Le premier niveau concernera le financement de projets liés à l’eau, «qu’il s’agisse de la construction de barrages, de barrages collinaires pour lutter contre les inondations, ou encore du financement d’analyses et du traitement des eaux usées», poursuit le ministre. Le deuxième niveau portera sur la nécessité d’économiser l’eau.

«Il est crucial de réduire les pertes existantes en optimisant les pratiques, notamment dans le domaine agricole, afin de mieux utiliser l’eau de pluie», explique-t-il.

Enfin, des initiatives seront déployées pour améliorer les infrastructures et méthodes modernes liées à l’eau.

«Les collectivités territoriales joueront un rôle fondamental en facilitant les connexions hydrauliques et en aménageant des routes stratégiques, comme celle du col de Sayar, pour renforcer la coopération régionale», souligne le ministre.

«La préservation des ressources en eau de surface demeure également une priorité», conclut Nizar Baraka, ajoutant que «cela passe par une gestion intégrée pour garantir l’approvisionnement en eau des générations futures».

Par ailleurs, la mobilité urbaine et intercommunale a également été au centre des préoccupations. Une troisième convention-cadre, paraphée par le ministre de l’Intérieur, le ministre du Transport et de la Logistique, et les représentants des régions, vise à révolutionner le secteur des transports publics grâce à un modèle économique innovant.

Avec une enveloppe budgétaire de 11 milliards de dirhams étalée sur la période 2025-2029, ce programme ambitionne d’améliorer l’offre et la qualité du transport par autobus, tout en garantissant la durabilité et l’équilibre financier des contrats de gestion déléguée.

En outre, la gestion des déchets ménagers et assimilés a fait l’objet d’une quatrième convention, qui s’étend sur une décennie, de 2025 à 2034. Cette initiative engage les départements de l’Intérieur et de la Transition énergétique aux côtés des conseils régionaux pour renforcer les capacités de collecte, de traitement et de valorisation des déchets. Cette démarche s’inscrit dans une logique de développement durable et de partenariat renforcé entre les acteurs institutionnels.

Des régions au rôle de catalyseurs
Mbarka Bouaida, présidente de l’Association des régions du Maroc, a souligné l’importance de cette deuxième édition des Assises pour la régionalisation, placée sous le patronage royal, qui permet de dresser un bilan des neuf années de régionalisation avancée.

«L’objectif est de faire un point d’étape, de mesurer ce qui a été accompli et ce qui reste à faire», explique-t-elle.

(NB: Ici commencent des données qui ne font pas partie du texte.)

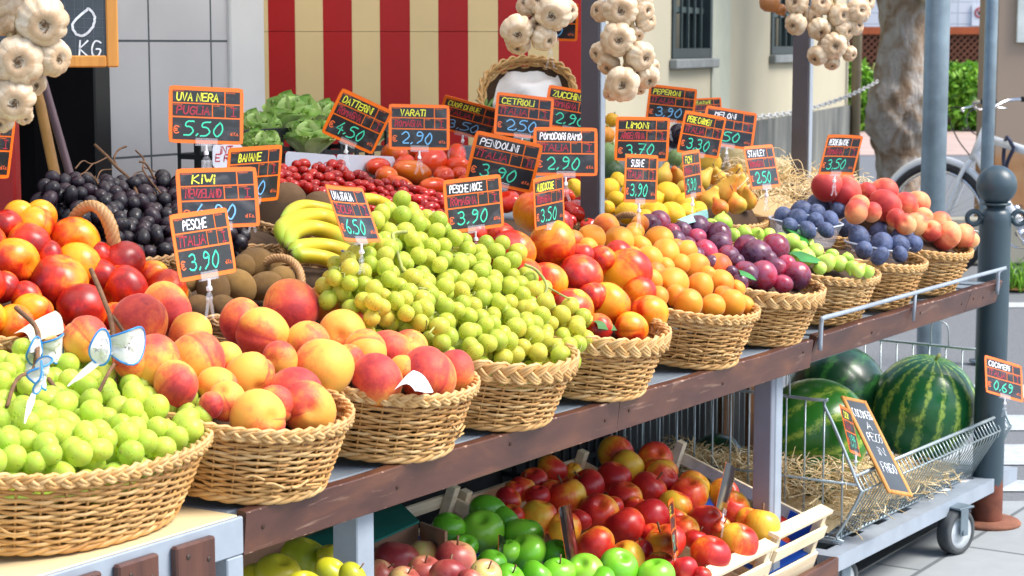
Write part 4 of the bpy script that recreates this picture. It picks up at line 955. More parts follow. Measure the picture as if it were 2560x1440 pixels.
M_('lemon0', ell(.86, .86, 1.05, .22, nu=24, nv=16), MAT['lemon']); M_('lemon1', ell(.9, .88, 1.0, .16, nu=24, nv=16), MAT['lemon'])
M_('tom0', ell(1, 1, .80, lob=.045, nl=6, dim=.14, nu=36, nv=14), MAT['tom']); M_('tom1', ell(1.04, .96, .76, lob=.06, nl=5, dim=.14, nu=36, nv=14), MAT['tom'])
M_('ptom0', ell(.64, .62, 1.30, egg=.05, nu=20, nv=14), MAT['ptom']); M_('ptom1', ell(.74, .72, 1.0, .05, nu=20, nv=14), MAT['ptom'])
M_('dtom0', ell(.78, .78, 1.12, nu=16, nv=10), MAT['dtom']); M_('dtom1', ell(.82, .82, 1.02, nu=16, nv=10), MAT['dtom'])
M_('kiwi0', ell(.86, .82, 1.08, .07, nu=24, nv=14), MAT['kiwi']); M_('kiwi1', ell(.9, .86, 1.0, .06, nu=24, nv=14), MAT['kiwi'])
M_('coco0', ell(1, .97, 1.06, .05, nu=28, nv=16), MAT['coco'])
for k in ('grape', 'ggrape', 'bgrape'):
    M_(k + '0', ell(.97, .97, 1.03, nu=16, nv=11), MAT[k]); M_(k + '1', ell(.92, .92, 1.24 if k != 'ggrape' else 1.04, nu=16, nv=11), MAT[k])
q = MB(); q.tube([(0, 0, 0), (.03, .01, .30), (.10, .02, .62)], [.055, .045, .065], 6); STEMM = q.mesh('fruit_stem', STEM)
q = MB()
for k in range(6):
    a = k * PI / 3; q.tube(bez([(0, 0, 0), (.22 * math.cos(a), .22 * math.sin(a), .06), (.40 * math.cos(a), .40 * math.sin(a), .16)], 3), [.05, .05, .05, .045, .04, .03, .01], 4)
q.tube([(0, 0, 0), (.02, 0, .3)], .06, 6); CALYX = q.mesh('tomato_calyx', plain('tomato_calyx_green', (.06, .10, .02), .7))
q = MB()
for k in range(7):
    a = k * 2 * PI / 7; q.tube([(0, 0, -.02), (.10 * math.cos(a), .10 * math.sin(a), .03), (.16 * math.cos(a), .16 * math.sin(a), -.01)], [.035, .03, .012], 4)
CALX = q.mesh('apple_calyx', plain('dry_apple_calyx', (.055, .04, .015), .9))
NVAR = {'peach': 3, 'wpeach': 3, 'nect': 3, 'apric': 2, 'plum': 2, 'bplum': 2, 'rapple': 3, 'gapple': 3, 'yapple': 3, 'papple': 3, 'fig': 1, 'pear': 2, 'lemon': 2, 'tom': 2, 'ptom': 2, 'dtom': 2, 'kiwi': 2, 'coco': 1}
NAME = dict(peach='peach', wpeach='peach', nect='nectarine', apric='apricot', plum='plum', bplum='plum', rapple='apple', gapple='apple', yapple='apple', papple='apple', fig='fig', pear='pear', lemon='lemon', tom='tomato', ptom='plum_tomato', dtom='date_tomato', kiwi='kiwi', coco='coconut')
LOOK = dict(peach=('yellow', 'orange pink', 'deep red'), wpeach=('pale pink', 'orange pink', 'red'), nect=('yellow orange', 'orange red', 'dark red'), apric=('orange', 'orange', 'orange red'), plum=('pinkish red', 'wine red', 'dark purple'), bplum=('dusty blue',) * 3,
  rapple=('yellow', 'orange red', 'red'), gapple=('green',) * 3, yapple=('yellow green',) * 3, papple=('pale yellow', 'dull pink', 'dull red'), fig=('green',) * 3, pear=('yellow', 'orange', 'red'), lemon=('yellow',) * 3, tom=('red ribbed',) * 3, ptom=('orange red', 'red', 'red'), dtom=('glossy red',) * 3, kiwi=('brown',) * 3, coco=('brown hairy',) * 3)
ORD = ['', 'first', 'second', 'third', 'fourth', 'fifth', 'sixth', 'seventh', 'eighth', 'ninth', 'tenth', 'eleventh', 'twelfth', 'thirteenth', 'fourteenth', 'fifteenth', 'sixteenth', 'seventeenth', 'eighteenth', 'nineteenth', 'twentieth'] + ['twenty-' + k for k in ('first', 'second', 'third', 'fourth', 'fifth', 'sixth', 'seventh', 'eighth', 'ninth')] + ['thirtieth'] + ['thirty-' + k for k in ('first', 'second', 'third', 'fourth', 'fifth', 'sixth', 'seventh', 'eighth', 'ninth')]
def align(axis, to, spin):
    q = Vector(axis).rotation_difference(Vector(to)); return (Matrix.Rotation(spin, 4, Vector(to)) @ q.to_matrix().to_4x4())
SCL = dict(nect=1.04, peach=1.05, kiwi=1.12, lemon=1.14, pear=1.12, ptom=1.12, tom=1.1, bplum=1.06, rapple=1.05, gapple=1.05, plum=1.04, apric=1.04, wpeach=1.03, papple=1.04, yapple=1.04, fig=1.08, dtom=1.08, coco=1.05)
def heap(kind, place, group, anchors, spec, face=None, axis_mode='rand', squash=1.0, stem=0.0, lift=0.0):
    """anchors: ((px,py),Y) of a front and a back point of the heap's sloping surface; spec: 'px,py,diameter,blush;...'"""
    (pf, Yf), (pb, Yb) = anchors; zf = ony(*pf, Yf)[2]; zb = ony(*pb, Yb)[2]; s = (zb - zf) / (Yb - Yf); z0 = zf - s * Yf
    items = []
    for e in spec.replace('\n', '').split(';'):
        e = e.strip()
        if not e: continue
        t = [float(k) for k in e.split(',')]; px, py, d = t[:3]; d *= SCL[kind]; bl = t[3] / 9 if len(t) > 3 else .5
        P = onplane(px, py, z0, s); dep = (P - CAM) @ Fw; r_ = d / 2 / F * dep
        P = P + nrm(P - CAM) * r_ * .25
        items.append([px, py, d, bl, P, r_])
    items.sort(key=lambda t: -t[1]); dm = sorted(i[2] for i in items)[len(items) // 2]
    rows = []; 
    for it in items:
        if not rows or rows[-1][0] - it[1] > dm * .62: rows.append([it[1], []])
        rows[-1][1].append(it)
    nr = len(rows)
    for ri, (_, rw) in enumerate(rows):
        rw.sort(key=lambda t: t[0]); rname = 'front' if ri == 0 else ('rearmost' if ri == nr - 1 else ORD[ri + 1])
        for ci, it in enumerate(rw):
            px, py, d, bl, P, r_ = it
            o = bpy.data.objects.new(NAME[kind], MESHES[f'{kind}{random.randrange(NVAR[kind])}']); sc.collection.objects.link(o)
            tc = nrm(CAM - P); u1 = nrm(np.cross(tc, Kz)); u2 = np.cross(u1, tc)
            spin = random.uniform(0, 2 * PI)
            th = math.radians(max(0, min(180, (30 + 45 * random.random()) if bl > .62 else (60 + 45 * random.random() if bl > .3 else 90 + 45 * random.random()))))
            di = tc * math.cos(th) + (u1 * math.cos(spin) + u2 * math.sin(spin)) * math.sin(th)
            if axis_mode == 'up':
                zt = nrm(np.array([random.gauss(0, .45), random.gauss(-.25, .45), 1])); xd = nrm(di - zt * (di @ zt)); R4 = Mat4(np.stack([xd, np.cross(zt, xd), zt], 1), (0, 0, 0))
            elif axis_mode == 'lie':
                zt = nrm(np.array([random.gauss(0, 1), random.gauss(0, .7), random.gauss(0, .35)])); xd = nrm(di - zt * (di @ zt)); R4 = Mat4(np.stack([xd, np.cross(zt, xd), zt], 1), (0, 0, 0))
            else: R4 = align((1, 0, 0), tuple(di), random.uniform(0, 2 * PI))
            o.matrix_basis = Matrix.Translation(Vector(P)) @ R4 @ Matrix.Diagonal((r_ * random.uniform(.95, 1.05), r_ * random.uniform(.95, 1.05), r_ * random.uniform(.95, 1.04), 1))
            o.color = (.16 + .64 * bl, random.random(), 0, 1)
            look = LOOK[kind][0 if bl < .34 else (1 if bl < .64 else 2)]
            nm = NAME[kind].replace('_', ' ')
            pos = f'{ORD[ci + 1]} from left in' if len(rw) > 1 else 'alone in'
            tag(o, f'{look} {nm}, {pos} {rname} row of {place}', nm.split()[-1], group)
            if stem and random.random() < stem:
                if kind == 'tom': c = link('calyx', CALYX, o, Matrix.Translation((0, 0, .64)))
                else:
                    c = link('stem', STEMM, o, Matrix.Translation((0, 0, .58 if 'apple' in kind else (1.62 if kind == 'pear' else .78))))
                    if 'apple' in kind: link('calyx', CALX, o, Matrix.Translation((0, 0, -.70)) @ Matrix.Rotation(PI, 4, 'X'))
    return z0, s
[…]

Elle a notamment évoqué les défis soulevés par la lettre royale, comme la question de la déconcentration et de l’implication des départements ministériels dans sa mise en œuvre, un enjeu central pour une meilleure gouvernance territoriale. L’accent a également été mis sur le rôle des régions dans l’attractivité territoriale et l’investissement. «Les régions doivent être capables d’attirer des investissements pour créer de la valeur ajoutée et des emplois», ajoute-t-elle.

Elle a aussi évoqué les défis financiers auxquels font face les régions, soulignant la nécessité d’adapter les modes de financement pour garantir un développement équilibré du territoire.

«Le financement constitue le nerf de la guerre, et nous devons diversifier nos sources pour répondre aux besoins croissants», insiste-t-elle.

Des engagements financiers concrets ont été pris avec la signature de conventions, notamment pour l’eau, les déchets et le transport, avec des contributions substantielles des régions.

«Ces engagements vont permettre de transformer nos régions et d’assurer un développement harmonieux et durable», a-t-elle conclu, soulignant le rôle central des régions comme catalyseurs de la modernisation du pays.

Abdellatif Mâzouz
Président du Conseil de la région Casablanca –Settat

«Le message royal a tracé une véritable feuille de route, revenant sur tout ce qui a été entamé, mais qui n’a pas connu d’avancement suffisant selon les orientations royales, et plus particulièrement tout ce qui concerne l’approfondissement, la précision des compétences et des régions, et la déconcentration. C’est donc un message très fort de Sa Majesté pour que nous allions plus vite dans ce domaine. C’était également l’occasion pour nous d’accélérer un ensemble de chantiers qui sont vitaux pour les territoires du Royaume».

Rachid El Abdi
Président du Conseil régional de Rabat-Salé-Kénitra

«Il sera essentiel de prendre des risques mesurés pour mener à bien les projets voulus par Sa Majesté. Les progrès n’ont pas été à la hauteur des attentes. Il était nécessaire d’identifier les causes de ces retards. Aujourd’hui, nous discutons des obstacles rencontrés et des recommandations à formuler pour y remédier. Je suis convaincu que ces recommandations nous permettront de repartir avec un nouvel élan. Chaque région qui réussit son modèle ne doit pas le garder pour elle seule, mais le partager avec les autres. Les Assises offrent un cadre propice à cet échange, tout comme d’autres plateformes de collaboration».